Türkiye, geçmişten bu yana Rusya'nın önemli dış ticaret ortağıdır ve bu özelliğini koruyacaktır. 2013'te ülkelerimiz arasındaki ticaret hacmi 32,7 milyar dolarına ulaşmıştır. Rusya'nın Türkiye'ye doğrudan yatırımlarının toplamı 1,7 milyar doları aşmaktadır. Türkiye'nin Rusya'daki yatırımları ise 1 milyar dolara yaklaşmaktadır. Bu olumlu gidişatı pekiştirmek ortak çıkarlarımıza uygundur.
Gündemimizde yüksek teknoloji ürünleri sayesinde ticari hacmimizin yapısını geliştirmek, sanayi ortaklıkları kurmak var. Bu doğrultuda birtakım önemli ortak projemiz gelişmektedir. Örneğin, (Rusya'daki) Magnitogorsk Demir Çelik Fabrikası, İskenderun Demir Çelik Fabrikası'nı modernize ederek kapasitesini arttırmıştır. 2 milyar dolara yakın yatırım yapıldı. Rus GAZ Grubu ve Türk Mersa Otomotiv şirketi Sakarya ilinde oto sanayi üretimi yapan bir tesis kurmuştur.
İlişkilerde gelecek vaat eden alanlardan biri de ülkelerimizin uzay araştırmalarındaki işbirliğidir. Bu yıl 15 Şubat'ta Rus füze taşıyıcısı tarafından "Türksat-4A" isimli Türk telekomünikasyon uydusu başarılı bir şekilde uzaya fırlatılmıştır. Gelecek sene ikinci "Türksat-4B" uydusunu fırlatmayı planlıyoruz.

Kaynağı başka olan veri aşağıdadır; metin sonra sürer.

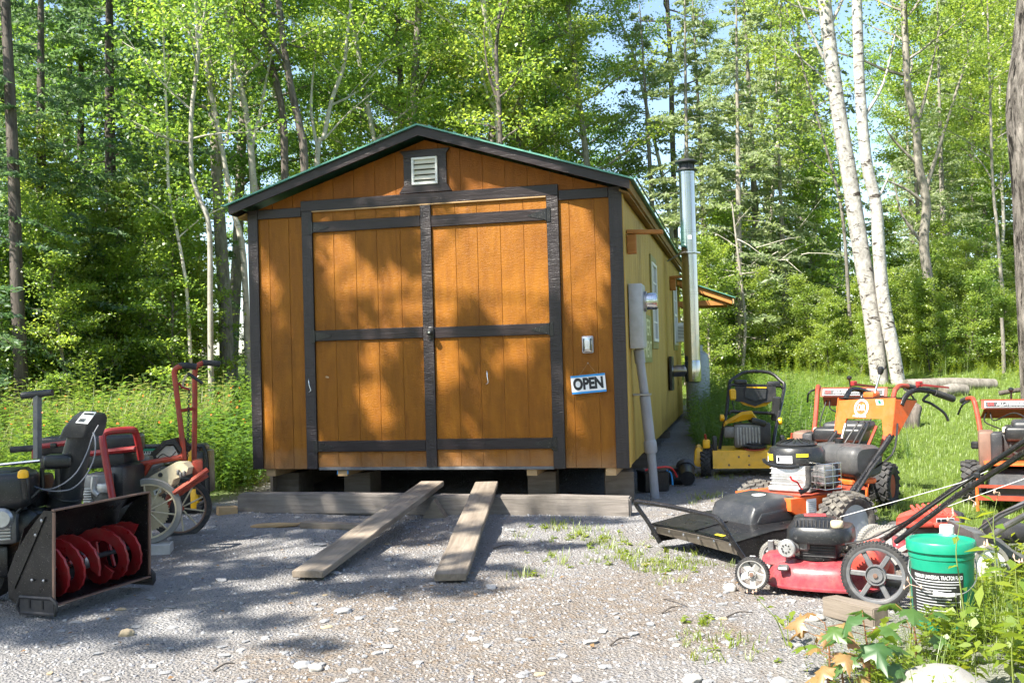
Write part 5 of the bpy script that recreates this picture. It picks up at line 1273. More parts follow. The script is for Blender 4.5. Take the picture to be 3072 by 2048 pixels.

Ayrıca Rusya'da şu an 100 civarında Türk inşaat şirketinin faaliyet gösterdiğini belirtmek isterim. Bu arada bazıları Soçi'deki olimpiyat oyunları için altyapının oluşturulmasına katkıda bulunmuşlardır. Bu tecrübenin Rusya'da gelecek yıllarda düzenlenecek büyük uluslararası spor etkinlikleri için tesisler kurulurken başarıyla uygulanacağını umuyorum.
Kültürel ve insani alanda ikili ilişkiler aktif bir şekilde gelişmektedir. Bu şubat ayında Ankara'da Rus Bilim ve Kültür Merkezi kurulmuştur. Moskova'da, 13 ve 14. yüzyılların büyük şairi Yunus Emre'nin adını taşıyan Türk Kültür Merkezinin açılması planlanmaktadır.
Son on yıllarda Türkiye, Rus turistler tarafından en çok ziyaret edilen ülke haline gelmiştir. Bunun nedeni büyük ölçüde, kısa süreli geliş gidişlerdeki vizelerin kalkmasıdır. 2013 yılında Türkiye'yi 4,3 milyon Rus turist ziyaret etmiştir, bu senenin sadece Ocak-Eylül aylarında ise bu rakam 4,1 milyon'a ulaşmıştır. Ülkelerimizde karşılıklı turizm yıllarının düzenlenmesinin bu turist sayısını önemli ölçüde arttırabileceğini düşünüyoruz. Türk misafirlerimizi ağırlamaktan daima memnuniyet duyarız.
İşte böyle dinamik ve çok boyutlu temaslar, Rus-Türk ilişkilerinin kalıcı niteliğe sahip olup, mevcut konjonktüre bağlı olmamasının ve devamlılık sergilemesinin garantisidir. Elbette, tutumlarımız bazı konularda aynı olmayabilir ve hatta farklı olabilir. Bu bağımsız dış siyaseti güden devletler için doğaldır. Bununla beraber, ki en önemlisi de budur, ülkelerimiz ve halklarımız arasındaki ortaklığın kıymetini biliyoruz ve Rusya'nın büyük önem verdiği bu karşılıklı diyaloğu devam ettirme noktasında ortak niyetimiz mevcuttur.